Who owns the natural gas?
Owning land doesn’t guarantee you own what lies hundreds or thousands of feet below the surface.
Mineral rights – ownership of coal, gas or other valuable resources – doesn’t automatically come with the deed.
“I never even gave that any thought,” Bonnie Minnich, 2225 E. Grand Ave., Porter Township, said Tuesday.
The Minnichs were one of nine households that received letters in December from Rausch Creek Land LP, a Valley View company that hopes to begin extracting up to 100,000 gallons of water each day from an abandoned strip mine pit in Porter Township. The company’s stated purpose would be “to supply water for drilling and hydrofracturing of proposed Marcellus Shale natural gas wells which are to be drilled and developed on property owned by Rausch Creek Land,” but many questions remain and the company has refused to speak about its plans.
J. Scott Roberts, former deputy secretary for mineral resources management at the state Department of Environmental Protection, said last week that the language surrounding mineral rights is often “bewildering” in estate records, wills, deeds and other documents.
“The amount of money that’s at stake here, the land owner may want to read it one way” and the drilling company another way, Roberts said.
Those differences in interpretation sometimes are not resolved until they reach a courtroom.
Further complicating matters, Ross Pifer, professor and director of the Agricultural Law Resource and Reference Center at Penn State Law, said Pennsylvania law does not always define natural gas as a “mineral.”
“In some respects, oil and natural gas are considered to be minerals and in some respects, they aren’t,” he said.

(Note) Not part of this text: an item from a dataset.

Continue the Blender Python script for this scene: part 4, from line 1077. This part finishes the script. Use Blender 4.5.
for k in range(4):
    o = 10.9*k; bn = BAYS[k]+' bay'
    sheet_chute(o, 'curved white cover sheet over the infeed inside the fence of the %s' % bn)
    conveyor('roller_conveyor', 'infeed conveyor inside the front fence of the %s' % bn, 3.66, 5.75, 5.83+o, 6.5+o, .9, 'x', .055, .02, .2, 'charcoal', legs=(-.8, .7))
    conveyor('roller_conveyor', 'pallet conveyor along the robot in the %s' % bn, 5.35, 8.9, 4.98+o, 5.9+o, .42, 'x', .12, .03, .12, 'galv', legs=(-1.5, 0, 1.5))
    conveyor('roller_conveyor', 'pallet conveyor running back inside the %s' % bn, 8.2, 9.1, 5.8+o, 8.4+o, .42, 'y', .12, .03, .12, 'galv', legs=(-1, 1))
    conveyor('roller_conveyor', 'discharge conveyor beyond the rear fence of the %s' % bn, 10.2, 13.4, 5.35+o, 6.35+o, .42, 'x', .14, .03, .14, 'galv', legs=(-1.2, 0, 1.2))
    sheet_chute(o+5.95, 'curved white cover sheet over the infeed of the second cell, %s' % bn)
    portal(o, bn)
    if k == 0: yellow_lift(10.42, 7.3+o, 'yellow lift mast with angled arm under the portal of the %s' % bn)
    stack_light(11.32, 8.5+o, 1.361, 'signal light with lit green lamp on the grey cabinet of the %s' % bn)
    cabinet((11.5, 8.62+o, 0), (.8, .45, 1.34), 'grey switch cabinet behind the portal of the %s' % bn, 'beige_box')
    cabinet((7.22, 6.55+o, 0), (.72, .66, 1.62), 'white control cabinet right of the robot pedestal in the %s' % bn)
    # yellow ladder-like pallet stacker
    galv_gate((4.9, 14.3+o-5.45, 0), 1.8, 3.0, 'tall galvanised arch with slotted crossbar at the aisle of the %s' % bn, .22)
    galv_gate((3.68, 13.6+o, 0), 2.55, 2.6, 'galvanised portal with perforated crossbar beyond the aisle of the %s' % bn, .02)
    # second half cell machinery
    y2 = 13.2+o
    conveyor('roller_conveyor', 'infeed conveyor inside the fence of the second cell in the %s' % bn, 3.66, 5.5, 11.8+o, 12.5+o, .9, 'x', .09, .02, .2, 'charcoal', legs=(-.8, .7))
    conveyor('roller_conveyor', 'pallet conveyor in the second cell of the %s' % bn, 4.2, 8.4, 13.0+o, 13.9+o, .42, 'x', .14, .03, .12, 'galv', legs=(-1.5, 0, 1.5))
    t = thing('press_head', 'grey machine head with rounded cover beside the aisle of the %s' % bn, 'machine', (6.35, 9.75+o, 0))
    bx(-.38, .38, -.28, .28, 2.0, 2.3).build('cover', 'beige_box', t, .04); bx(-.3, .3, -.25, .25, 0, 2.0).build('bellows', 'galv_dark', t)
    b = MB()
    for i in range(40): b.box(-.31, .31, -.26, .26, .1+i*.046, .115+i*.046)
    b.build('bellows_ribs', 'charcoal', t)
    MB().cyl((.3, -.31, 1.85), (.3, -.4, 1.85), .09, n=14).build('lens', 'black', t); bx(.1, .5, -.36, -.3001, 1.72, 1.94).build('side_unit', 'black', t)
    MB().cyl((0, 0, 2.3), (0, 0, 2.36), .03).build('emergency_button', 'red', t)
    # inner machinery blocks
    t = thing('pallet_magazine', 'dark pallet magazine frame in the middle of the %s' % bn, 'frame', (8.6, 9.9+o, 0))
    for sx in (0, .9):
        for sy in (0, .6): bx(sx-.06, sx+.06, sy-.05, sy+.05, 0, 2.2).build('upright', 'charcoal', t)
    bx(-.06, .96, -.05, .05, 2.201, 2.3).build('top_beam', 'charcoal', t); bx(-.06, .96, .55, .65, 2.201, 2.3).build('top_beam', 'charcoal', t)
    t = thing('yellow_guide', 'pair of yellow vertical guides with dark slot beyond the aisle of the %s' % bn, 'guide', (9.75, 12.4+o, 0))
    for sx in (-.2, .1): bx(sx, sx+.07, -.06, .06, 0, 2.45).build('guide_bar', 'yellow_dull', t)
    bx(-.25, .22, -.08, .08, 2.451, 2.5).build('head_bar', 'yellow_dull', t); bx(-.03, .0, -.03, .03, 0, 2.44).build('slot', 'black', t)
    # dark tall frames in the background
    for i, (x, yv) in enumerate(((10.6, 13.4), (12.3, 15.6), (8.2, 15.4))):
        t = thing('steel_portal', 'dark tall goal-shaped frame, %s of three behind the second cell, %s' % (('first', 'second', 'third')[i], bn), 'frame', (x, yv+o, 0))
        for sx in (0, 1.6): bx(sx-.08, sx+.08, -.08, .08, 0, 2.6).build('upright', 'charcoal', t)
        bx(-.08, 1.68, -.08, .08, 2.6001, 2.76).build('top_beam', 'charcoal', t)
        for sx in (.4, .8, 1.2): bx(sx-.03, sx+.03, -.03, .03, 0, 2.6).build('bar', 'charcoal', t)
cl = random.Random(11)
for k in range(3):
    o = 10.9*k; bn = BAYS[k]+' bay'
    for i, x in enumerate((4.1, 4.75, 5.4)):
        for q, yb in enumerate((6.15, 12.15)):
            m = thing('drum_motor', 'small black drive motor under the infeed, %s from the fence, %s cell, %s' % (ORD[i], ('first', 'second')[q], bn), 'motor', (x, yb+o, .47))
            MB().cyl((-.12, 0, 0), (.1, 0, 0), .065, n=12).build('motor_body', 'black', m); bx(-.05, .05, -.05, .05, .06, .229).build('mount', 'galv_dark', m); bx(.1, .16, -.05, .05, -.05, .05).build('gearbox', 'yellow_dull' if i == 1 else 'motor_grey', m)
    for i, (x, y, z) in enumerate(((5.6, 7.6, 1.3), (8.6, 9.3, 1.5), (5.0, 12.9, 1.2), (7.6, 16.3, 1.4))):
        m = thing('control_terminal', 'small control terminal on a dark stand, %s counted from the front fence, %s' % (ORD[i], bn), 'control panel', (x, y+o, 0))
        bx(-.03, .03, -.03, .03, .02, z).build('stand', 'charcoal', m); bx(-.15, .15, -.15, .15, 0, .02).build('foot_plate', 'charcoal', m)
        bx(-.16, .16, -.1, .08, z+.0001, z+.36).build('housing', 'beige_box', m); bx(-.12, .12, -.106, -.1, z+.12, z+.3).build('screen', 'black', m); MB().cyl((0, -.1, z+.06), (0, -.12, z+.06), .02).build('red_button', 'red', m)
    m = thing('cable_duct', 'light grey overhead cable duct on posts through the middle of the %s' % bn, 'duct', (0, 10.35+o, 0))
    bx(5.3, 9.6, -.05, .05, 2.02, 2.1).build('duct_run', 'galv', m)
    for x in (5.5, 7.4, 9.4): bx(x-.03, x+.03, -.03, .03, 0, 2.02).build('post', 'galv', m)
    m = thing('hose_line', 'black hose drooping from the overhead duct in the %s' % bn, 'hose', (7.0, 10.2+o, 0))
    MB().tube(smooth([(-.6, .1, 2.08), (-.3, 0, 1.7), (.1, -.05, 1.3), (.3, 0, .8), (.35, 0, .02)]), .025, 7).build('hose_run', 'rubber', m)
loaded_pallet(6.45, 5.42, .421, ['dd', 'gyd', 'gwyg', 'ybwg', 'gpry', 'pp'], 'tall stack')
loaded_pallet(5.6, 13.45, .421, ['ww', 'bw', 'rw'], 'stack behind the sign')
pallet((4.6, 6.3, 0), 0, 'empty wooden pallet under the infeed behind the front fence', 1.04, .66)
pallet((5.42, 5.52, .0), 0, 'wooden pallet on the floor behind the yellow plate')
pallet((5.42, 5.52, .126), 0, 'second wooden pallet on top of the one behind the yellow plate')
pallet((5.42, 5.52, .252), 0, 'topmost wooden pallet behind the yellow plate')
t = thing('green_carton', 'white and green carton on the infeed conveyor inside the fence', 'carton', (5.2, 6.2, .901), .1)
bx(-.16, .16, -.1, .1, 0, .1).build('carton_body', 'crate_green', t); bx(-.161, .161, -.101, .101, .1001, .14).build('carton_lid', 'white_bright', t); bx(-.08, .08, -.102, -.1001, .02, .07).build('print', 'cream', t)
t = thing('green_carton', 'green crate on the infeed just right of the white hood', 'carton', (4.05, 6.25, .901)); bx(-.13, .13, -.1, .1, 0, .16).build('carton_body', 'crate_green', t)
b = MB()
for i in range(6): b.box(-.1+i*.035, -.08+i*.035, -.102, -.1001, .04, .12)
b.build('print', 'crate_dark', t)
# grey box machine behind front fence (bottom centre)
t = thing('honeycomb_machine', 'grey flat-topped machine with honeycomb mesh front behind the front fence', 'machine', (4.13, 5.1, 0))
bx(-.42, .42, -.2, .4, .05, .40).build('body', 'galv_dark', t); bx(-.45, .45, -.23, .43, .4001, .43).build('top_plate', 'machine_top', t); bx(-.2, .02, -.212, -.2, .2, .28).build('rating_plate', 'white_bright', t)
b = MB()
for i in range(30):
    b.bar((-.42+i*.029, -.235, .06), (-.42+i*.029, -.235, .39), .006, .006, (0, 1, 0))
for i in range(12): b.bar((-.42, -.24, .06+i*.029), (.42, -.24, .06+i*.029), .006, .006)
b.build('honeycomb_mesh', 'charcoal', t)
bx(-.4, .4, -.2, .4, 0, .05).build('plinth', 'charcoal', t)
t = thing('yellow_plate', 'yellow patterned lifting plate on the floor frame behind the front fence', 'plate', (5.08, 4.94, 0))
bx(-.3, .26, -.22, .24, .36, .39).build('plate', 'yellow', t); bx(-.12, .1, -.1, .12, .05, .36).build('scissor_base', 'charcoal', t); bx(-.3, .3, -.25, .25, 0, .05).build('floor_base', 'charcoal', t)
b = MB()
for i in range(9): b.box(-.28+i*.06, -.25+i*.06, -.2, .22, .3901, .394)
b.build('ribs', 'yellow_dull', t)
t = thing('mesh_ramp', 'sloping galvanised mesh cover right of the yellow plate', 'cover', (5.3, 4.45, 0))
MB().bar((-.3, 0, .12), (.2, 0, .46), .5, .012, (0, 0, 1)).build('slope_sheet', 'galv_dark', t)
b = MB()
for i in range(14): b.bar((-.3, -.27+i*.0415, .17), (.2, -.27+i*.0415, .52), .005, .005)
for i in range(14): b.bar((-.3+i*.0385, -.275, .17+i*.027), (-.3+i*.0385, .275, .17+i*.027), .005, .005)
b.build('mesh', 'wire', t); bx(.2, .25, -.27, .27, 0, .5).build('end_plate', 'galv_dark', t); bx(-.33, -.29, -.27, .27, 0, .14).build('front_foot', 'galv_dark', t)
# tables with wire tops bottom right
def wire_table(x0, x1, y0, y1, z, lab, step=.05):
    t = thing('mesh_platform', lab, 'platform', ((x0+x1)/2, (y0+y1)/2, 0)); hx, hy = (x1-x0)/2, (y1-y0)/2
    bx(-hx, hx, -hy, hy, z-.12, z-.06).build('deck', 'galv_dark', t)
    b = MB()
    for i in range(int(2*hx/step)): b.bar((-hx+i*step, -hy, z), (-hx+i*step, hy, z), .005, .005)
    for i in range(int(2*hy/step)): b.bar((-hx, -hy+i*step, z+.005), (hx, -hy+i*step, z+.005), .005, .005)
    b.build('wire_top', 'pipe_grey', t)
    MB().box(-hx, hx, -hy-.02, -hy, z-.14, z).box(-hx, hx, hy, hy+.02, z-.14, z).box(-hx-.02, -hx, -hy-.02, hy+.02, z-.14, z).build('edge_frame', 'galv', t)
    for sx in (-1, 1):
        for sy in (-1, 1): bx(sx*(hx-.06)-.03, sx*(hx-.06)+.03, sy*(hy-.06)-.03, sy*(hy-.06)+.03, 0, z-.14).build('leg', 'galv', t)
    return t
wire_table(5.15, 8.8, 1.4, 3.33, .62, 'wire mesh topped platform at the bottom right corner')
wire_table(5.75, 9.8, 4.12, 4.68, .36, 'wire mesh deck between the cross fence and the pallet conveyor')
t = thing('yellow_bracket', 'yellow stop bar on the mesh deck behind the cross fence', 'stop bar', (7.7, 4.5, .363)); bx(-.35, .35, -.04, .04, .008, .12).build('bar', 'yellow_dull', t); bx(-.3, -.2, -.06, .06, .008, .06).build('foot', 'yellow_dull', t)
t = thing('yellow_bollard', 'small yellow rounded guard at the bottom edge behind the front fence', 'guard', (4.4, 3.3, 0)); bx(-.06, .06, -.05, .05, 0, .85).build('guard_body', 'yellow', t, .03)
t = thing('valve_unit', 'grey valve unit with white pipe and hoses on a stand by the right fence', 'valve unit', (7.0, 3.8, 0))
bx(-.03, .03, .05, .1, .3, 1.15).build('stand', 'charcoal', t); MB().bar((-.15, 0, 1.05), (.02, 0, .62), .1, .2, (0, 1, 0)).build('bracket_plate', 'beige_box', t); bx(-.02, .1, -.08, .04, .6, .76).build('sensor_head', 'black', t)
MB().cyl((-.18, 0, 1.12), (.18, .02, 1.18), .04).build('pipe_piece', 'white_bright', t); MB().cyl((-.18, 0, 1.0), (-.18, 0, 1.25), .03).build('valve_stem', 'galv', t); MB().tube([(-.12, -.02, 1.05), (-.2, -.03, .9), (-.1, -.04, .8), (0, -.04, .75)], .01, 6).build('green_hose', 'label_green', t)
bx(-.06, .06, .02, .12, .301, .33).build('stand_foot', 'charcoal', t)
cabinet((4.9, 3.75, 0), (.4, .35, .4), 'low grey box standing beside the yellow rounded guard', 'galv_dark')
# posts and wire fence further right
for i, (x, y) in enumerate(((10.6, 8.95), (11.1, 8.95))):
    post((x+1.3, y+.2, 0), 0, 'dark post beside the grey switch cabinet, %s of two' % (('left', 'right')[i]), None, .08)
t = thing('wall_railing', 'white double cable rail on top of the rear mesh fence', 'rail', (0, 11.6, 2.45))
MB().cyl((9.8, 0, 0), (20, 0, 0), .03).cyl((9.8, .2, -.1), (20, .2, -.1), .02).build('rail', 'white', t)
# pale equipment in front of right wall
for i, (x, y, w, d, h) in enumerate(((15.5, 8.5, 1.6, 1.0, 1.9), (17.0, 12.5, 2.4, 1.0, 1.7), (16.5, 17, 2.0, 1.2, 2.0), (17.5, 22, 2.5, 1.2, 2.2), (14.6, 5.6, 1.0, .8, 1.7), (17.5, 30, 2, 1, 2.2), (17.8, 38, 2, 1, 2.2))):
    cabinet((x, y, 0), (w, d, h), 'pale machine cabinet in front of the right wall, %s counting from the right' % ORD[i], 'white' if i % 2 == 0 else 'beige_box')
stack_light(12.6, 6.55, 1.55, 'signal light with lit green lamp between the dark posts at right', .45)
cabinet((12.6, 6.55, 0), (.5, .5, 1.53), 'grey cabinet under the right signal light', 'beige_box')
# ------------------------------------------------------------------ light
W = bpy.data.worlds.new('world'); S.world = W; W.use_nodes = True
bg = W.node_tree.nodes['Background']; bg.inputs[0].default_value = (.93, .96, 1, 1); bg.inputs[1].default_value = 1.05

That could mean that if natural gas or oil were never mentioned in a deed – even one that addresses “mineral rights” – the original property could still hold the rights.
The nine households in Porter Township that received the letters regarding water usage border the land from which water may be extracted, if Rausch Creek Land’s plans are approved by the Susquehanna River Basin Commission.
Experts said last week they believe someone will eventually drill an exploratory well to see if Marcellus Shale reserves lie beneath Minnich’s home and others nearby.
Minnich knows her family does not own the rights to natural gas, coal or other minerals underground.
Paul Ruth, 56, of 1002 Colliery Ave., Tower City, who also got the letter, said he knows he doesn’t own the mineral rights, but is unsure who does.
Finding out who holds the mineral rights for a particular parcel can be an arduous process usually left to attorneys and title insurance companies.
“Very few people own their mineral rights (in Schuylkill County). You could be doing research for days” to find out, county Recorder of Deeds A. Matthew Dudish said Tuesday as he looked through decades of deed information.
That information sometimes raises more questions than it answers. For example, there are instances of an owner selling the surface property but reserving the rights to all minerals up to 500 feet below the surface. Such a clause was valuable in Schuylkill County because of the abundance of anthracite coal.
However, it may not spell out who owns substances farther down, such as shale gas, which can lie many thousands of feet underground. “It’s possible to sever the subsurface rights by substance, by depth or by geologic strata, which means it’s possible that you can have several parties claiming ownership of a mineral interest,” Pifer said. “It could put a land owner in a situation where it’s difficult to tell what he owns.”
During property transactions, land owners usually retain what they perceive to be valuable at the time. Therefore, Schuylkill County deeds may have extensive language on coal rights and not mention natural gas.
“That’s not uncommon. You have to presume when people bought their parcel, they were not putting any value in that. If it were that important, they would have gotten an answer” to who owns natural gas rights, Pifer said.
Drilling companies, Pifer said, will be dealing with the natural gas owner, not the surface property owner, unless it turns out the same person owns both. Pennsylvania case law also gives the owner of the subsurface the ability to undertake “reasonable use” of the surface property to get to the minerals – coal, gas or otherwise – contained underground, according to Pifer.
He said surface property owners are entitled to very little say in mineral extraction beneath their property.
Marcellus Shale drilling technology makes the surface property owner even less relevant.
“One of the big distinctions … is the horizontal drilling portion of it. Quite honestly, they can reach out a mile or more on either side of that well without disturbing that surface,” Roberts said.
Roberts is now an adviser for L.R. Kimball, an Ebensburg-based architecture, engineering and communications technology company.
“It (drilling technology) allows the well paths to be located on less sensitive areas. You can avoid environmental resources … and can still get the gas underneath it,” he said.